▸ **Entries provided**:
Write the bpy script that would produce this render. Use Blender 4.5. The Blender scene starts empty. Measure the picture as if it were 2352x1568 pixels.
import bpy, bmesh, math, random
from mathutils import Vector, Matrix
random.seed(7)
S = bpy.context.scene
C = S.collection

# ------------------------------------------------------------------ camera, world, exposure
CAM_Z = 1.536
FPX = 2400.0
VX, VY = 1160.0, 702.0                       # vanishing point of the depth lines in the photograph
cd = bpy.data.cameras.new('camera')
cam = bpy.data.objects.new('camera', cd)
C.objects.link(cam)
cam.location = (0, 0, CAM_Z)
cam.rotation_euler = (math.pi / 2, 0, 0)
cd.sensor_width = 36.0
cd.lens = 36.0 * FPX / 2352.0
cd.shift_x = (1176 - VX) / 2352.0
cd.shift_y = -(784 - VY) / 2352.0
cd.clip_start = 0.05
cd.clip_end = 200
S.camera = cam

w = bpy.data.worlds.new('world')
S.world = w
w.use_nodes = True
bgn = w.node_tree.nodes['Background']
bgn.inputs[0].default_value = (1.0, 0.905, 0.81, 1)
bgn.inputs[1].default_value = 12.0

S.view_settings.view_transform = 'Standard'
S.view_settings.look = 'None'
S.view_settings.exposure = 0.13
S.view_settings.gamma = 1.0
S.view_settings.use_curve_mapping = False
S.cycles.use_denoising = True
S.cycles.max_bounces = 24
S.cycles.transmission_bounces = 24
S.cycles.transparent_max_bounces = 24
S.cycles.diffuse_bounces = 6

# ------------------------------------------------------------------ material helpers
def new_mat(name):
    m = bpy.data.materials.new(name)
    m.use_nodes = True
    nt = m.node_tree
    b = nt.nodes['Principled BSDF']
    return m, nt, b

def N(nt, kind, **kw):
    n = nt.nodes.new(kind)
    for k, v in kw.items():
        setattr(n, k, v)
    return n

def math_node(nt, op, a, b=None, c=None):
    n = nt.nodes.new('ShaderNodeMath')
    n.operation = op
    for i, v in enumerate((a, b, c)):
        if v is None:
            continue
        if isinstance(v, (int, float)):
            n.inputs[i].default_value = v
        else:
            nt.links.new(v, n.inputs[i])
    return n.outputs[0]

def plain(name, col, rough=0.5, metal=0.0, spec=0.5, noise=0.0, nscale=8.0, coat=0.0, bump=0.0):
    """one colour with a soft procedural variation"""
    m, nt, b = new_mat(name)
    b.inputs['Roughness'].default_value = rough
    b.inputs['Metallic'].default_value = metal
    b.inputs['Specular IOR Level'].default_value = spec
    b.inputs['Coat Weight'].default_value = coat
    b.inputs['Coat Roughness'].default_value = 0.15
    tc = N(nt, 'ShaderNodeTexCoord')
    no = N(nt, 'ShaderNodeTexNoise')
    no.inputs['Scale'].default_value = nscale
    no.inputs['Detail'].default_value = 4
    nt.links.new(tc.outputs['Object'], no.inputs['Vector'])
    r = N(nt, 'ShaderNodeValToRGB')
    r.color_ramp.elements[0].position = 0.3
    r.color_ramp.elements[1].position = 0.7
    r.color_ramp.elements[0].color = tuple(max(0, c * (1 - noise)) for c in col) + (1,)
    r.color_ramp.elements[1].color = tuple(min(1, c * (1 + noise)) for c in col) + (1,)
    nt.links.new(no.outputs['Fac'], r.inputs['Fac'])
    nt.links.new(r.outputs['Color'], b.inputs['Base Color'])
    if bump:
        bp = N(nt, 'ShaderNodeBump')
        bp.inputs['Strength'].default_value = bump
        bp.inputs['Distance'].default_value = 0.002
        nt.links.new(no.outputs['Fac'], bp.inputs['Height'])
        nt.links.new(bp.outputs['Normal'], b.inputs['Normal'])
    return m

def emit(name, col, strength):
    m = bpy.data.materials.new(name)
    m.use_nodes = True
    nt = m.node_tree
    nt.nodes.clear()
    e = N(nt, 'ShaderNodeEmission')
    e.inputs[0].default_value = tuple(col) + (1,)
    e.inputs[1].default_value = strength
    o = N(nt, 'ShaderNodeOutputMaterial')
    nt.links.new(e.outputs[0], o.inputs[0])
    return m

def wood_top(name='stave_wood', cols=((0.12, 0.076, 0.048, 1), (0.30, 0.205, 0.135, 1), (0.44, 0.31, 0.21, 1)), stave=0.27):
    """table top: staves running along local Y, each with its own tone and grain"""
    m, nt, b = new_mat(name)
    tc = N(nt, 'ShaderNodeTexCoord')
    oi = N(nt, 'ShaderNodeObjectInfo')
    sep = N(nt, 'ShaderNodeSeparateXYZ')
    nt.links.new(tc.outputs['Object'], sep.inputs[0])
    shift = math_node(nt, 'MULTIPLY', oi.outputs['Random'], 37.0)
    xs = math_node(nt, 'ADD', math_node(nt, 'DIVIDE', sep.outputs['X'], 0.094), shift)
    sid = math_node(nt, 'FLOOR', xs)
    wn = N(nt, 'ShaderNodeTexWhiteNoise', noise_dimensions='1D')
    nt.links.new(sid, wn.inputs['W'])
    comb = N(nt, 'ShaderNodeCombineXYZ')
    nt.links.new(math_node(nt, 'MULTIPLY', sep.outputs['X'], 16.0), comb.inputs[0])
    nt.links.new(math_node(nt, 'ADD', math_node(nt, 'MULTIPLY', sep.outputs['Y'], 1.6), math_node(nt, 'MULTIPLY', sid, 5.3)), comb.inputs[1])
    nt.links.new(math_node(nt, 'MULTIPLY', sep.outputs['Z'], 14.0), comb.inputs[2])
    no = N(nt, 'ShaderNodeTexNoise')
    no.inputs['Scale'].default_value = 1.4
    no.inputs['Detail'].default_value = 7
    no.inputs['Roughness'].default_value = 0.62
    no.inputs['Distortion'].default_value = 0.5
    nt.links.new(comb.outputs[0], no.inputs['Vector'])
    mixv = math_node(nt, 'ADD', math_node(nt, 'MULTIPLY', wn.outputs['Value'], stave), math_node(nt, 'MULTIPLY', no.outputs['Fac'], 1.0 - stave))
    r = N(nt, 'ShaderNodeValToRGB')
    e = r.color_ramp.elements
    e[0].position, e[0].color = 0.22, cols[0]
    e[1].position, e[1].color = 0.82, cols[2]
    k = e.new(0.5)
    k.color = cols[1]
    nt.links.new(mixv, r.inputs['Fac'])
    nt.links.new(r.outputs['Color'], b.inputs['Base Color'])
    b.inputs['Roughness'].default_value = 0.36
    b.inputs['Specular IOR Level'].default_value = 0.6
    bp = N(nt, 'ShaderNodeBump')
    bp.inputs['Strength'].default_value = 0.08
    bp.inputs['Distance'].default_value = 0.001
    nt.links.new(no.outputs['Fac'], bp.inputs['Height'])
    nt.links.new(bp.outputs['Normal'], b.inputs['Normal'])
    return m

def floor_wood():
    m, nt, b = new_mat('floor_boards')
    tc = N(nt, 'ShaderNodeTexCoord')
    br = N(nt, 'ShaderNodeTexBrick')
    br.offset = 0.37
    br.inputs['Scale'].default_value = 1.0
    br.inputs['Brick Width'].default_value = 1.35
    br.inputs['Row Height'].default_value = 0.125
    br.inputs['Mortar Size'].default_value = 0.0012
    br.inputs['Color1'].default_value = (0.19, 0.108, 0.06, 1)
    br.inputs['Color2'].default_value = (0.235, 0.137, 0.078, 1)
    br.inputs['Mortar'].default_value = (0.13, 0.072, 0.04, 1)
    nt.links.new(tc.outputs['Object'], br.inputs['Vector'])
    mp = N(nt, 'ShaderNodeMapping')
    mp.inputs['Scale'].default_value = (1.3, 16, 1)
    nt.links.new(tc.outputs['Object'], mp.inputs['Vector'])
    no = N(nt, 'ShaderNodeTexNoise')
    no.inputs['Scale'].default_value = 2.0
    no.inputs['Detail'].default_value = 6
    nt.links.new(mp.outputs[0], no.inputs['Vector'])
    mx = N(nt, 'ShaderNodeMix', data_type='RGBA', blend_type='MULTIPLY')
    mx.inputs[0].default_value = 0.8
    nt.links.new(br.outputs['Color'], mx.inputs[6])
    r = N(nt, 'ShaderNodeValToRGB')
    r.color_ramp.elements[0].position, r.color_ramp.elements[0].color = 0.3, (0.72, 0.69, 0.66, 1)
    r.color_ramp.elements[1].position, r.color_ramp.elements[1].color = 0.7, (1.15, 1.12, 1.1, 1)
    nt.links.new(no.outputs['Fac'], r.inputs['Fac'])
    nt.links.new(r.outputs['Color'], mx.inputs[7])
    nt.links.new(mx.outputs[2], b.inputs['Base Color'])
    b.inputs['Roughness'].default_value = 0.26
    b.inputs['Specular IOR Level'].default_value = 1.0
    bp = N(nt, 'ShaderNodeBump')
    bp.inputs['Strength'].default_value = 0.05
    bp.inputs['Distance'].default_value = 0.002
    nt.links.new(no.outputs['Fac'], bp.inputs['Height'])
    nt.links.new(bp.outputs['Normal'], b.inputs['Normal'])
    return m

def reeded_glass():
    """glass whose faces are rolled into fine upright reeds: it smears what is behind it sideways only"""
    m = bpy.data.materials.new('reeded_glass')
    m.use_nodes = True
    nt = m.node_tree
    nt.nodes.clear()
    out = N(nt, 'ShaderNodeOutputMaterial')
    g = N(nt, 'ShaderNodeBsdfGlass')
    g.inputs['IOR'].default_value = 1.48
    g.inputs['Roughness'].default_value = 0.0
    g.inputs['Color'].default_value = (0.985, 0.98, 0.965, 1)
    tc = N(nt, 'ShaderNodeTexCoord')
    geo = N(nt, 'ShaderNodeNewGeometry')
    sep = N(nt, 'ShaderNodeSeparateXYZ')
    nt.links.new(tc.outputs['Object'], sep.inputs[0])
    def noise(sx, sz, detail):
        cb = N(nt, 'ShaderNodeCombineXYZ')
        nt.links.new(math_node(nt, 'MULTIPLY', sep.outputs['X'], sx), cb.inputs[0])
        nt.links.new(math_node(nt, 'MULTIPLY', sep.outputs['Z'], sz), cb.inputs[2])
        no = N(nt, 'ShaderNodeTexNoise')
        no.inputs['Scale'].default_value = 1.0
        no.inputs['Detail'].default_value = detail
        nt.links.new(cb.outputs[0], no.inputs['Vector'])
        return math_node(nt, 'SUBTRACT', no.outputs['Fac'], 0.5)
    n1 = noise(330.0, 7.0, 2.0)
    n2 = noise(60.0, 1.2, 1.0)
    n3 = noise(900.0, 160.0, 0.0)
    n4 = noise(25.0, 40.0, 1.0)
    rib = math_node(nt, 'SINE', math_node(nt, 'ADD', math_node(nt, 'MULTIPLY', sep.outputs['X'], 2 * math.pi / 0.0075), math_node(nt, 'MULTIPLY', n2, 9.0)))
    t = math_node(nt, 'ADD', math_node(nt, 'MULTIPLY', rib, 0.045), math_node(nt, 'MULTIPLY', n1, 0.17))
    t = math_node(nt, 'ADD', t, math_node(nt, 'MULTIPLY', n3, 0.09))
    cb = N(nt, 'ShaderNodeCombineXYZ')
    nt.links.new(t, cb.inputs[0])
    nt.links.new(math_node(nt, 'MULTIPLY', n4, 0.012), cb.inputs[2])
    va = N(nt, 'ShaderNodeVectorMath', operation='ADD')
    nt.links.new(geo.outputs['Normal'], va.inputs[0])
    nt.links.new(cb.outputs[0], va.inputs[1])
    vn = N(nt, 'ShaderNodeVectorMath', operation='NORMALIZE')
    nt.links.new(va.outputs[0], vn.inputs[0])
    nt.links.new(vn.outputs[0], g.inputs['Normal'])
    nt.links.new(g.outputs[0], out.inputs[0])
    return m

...

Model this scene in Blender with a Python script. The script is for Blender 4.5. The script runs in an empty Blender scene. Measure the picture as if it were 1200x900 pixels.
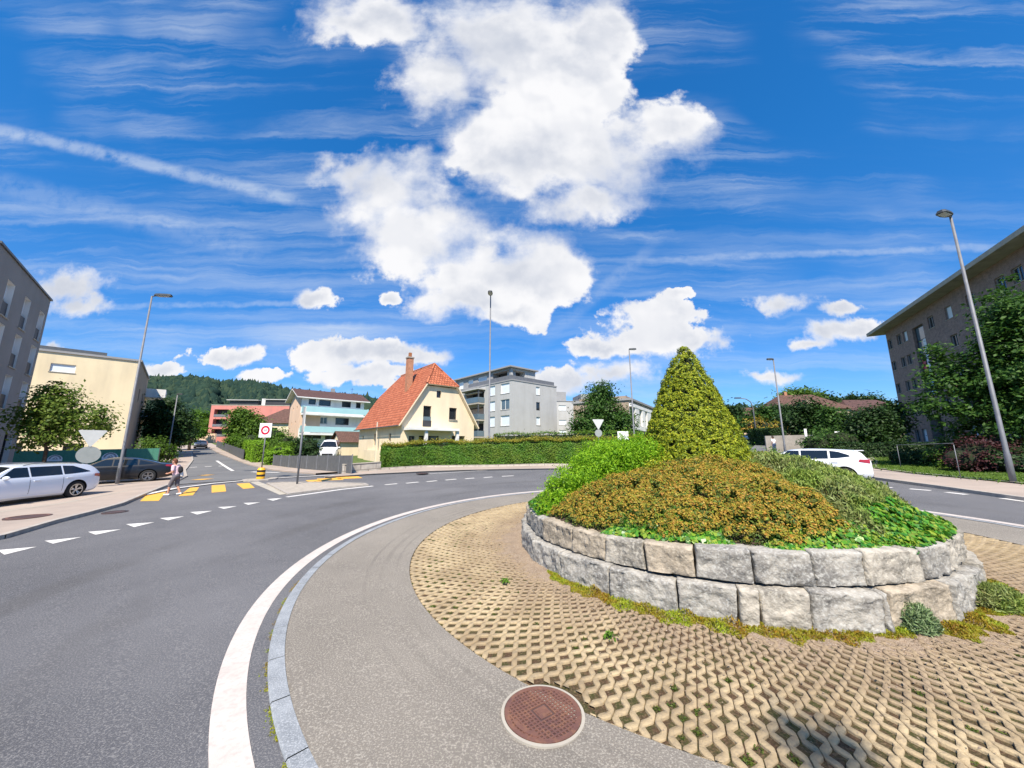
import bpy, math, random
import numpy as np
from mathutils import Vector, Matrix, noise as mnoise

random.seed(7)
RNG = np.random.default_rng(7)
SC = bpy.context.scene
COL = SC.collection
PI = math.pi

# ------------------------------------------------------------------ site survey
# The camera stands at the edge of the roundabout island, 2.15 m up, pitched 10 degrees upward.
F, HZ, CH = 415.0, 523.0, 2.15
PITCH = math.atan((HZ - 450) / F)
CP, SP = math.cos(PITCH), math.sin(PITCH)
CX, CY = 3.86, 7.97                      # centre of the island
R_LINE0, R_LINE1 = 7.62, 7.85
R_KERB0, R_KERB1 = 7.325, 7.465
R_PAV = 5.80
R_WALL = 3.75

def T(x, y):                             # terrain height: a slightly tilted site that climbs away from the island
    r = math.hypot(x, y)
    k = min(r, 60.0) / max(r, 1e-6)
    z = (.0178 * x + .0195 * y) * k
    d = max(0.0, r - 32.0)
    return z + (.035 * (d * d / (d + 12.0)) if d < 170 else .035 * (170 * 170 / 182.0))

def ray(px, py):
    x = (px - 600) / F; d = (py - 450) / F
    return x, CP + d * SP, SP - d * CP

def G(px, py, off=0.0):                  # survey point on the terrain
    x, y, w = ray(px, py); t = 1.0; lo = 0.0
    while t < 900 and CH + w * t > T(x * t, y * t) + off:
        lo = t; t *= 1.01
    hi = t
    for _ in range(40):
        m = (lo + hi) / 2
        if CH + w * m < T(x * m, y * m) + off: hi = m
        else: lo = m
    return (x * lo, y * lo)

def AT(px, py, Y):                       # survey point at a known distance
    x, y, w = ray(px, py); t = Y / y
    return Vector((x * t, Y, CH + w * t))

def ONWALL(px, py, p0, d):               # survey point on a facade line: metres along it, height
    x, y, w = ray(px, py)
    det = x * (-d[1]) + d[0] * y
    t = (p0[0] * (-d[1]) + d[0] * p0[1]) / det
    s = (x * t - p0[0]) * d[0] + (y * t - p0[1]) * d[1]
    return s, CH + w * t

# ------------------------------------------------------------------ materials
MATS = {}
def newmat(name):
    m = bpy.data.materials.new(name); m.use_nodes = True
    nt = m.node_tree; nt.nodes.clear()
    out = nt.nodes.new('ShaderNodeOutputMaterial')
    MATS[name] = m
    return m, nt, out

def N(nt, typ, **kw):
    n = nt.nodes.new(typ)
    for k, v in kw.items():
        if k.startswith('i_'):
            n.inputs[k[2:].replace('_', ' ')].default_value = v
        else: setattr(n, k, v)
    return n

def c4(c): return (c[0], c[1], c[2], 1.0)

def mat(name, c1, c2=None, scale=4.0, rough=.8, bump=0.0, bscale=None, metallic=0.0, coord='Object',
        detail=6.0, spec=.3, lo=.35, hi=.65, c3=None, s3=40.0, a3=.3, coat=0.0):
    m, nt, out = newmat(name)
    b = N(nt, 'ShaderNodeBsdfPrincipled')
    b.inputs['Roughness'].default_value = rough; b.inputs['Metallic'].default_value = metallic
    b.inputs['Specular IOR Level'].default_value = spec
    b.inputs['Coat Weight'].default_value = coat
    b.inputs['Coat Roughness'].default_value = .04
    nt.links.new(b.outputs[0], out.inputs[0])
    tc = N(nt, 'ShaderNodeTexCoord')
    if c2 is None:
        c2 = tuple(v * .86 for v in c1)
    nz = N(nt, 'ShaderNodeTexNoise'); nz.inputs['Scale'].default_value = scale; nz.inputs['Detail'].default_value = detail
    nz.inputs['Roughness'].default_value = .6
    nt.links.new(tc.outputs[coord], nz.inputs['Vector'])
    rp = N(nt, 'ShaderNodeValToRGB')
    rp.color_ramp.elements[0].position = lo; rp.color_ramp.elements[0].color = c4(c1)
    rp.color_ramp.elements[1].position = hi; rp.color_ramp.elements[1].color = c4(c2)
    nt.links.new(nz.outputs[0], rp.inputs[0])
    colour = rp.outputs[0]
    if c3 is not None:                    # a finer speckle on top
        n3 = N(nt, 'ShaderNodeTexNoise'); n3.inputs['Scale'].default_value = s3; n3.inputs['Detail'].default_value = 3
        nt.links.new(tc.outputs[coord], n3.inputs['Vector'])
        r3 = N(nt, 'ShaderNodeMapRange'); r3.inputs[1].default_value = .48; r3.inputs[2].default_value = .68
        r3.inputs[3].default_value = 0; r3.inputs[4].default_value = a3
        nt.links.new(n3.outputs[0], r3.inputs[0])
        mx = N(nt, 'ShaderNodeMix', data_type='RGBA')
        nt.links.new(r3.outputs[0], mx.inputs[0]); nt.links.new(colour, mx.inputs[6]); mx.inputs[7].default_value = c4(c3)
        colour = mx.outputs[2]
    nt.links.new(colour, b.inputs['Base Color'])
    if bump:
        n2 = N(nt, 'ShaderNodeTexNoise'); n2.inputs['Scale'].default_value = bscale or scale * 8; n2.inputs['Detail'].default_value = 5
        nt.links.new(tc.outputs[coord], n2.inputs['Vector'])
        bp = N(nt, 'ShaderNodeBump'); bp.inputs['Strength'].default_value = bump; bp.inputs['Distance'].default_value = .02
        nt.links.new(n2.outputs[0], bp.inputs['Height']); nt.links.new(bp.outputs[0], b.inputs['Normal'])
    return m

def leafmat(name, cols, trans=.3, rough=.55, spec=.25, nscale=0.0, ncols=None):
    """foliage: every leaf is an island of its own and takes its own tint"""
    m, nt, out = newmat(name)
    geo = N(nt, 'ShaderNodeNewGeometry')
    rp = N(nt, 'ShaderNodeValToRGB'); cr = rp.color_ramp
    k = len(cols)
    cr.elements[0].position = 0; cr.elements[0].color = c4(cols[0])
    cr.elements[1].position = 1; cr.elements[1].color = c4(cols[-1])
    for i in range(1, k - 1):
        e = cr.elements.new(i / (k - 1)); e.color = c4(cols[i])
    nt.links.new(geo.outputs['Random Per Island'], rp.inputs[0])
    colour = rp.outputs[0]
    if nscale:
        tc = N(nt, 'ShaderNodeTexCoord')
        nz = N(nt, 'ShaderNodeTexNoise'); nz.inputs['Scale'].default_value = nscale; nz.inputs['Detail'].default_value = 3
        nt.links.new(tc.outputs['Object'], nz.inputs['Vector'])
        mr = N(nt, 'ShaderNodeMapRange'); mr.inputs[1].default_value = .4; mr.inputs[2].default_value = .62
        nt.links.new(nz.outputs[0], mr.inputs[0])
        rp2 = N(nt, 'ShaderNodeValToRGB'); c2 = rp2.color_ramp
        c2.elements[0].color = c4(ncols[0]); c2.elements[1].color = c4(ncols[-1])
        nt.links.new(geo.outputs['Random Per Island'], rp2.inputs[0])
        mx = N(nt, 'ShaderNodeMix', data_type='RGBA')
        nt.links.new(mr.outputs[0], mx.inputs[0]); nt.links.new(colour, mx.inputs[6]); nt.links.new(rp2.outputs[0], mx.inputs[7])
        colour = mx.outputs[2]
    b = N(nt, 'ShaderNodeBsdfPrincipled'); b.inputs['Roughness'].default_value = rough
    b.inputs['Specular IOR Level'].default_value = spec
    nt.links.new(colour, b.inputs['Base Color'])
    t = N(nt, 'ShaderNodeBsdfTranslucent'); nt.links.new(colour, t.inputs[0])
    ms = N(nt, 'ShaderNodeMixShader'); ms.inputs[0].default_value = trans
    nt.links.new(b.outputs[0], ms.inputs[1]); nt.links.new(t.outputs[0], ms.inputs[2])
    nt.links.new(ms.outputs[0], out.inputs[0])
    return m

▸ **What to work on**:
Beginning with the line above that contains "Model this scene" and ending with the line that contains "R_WALL = 3.75", quote each line exactly, keeping out the pictures.

▸ **Answer for the task**:
Model this scene in Blender with a Python script. The script is for Blender 4.5. The script runs in an empty Blender scene. Measure the picture as if it were 1200x900 pixels.
import bpy, math, random
import numpy as np
from mathutils import Vector, Matrix, noise as mnoise

random.seed(7)
RNG = np.random.default_rng(7)
SC = bpy.context.scene
COL = SC.collection
PI = math.pi

# ------------------------------------------------------------------ site survey
# The camera stands at the edge of the roundabout island, 2.15 m up, pitched 10 degrees upward.
F, HZ, CH = 415.0, 523.0, 2.15
PITCH = math.atan((HZ - 450) / F)
CP, SP = math.cos(PITCH), math.sin(PITCH)
CX, CY = 3.86, 7.97                      # centre of the island
R_LINE0, R_LINE1 = 7.62, 7.85
R_KERB0, R_KERB1 = 7.325, 7.465
R_PAV = 5.80
R_WALL = 3.75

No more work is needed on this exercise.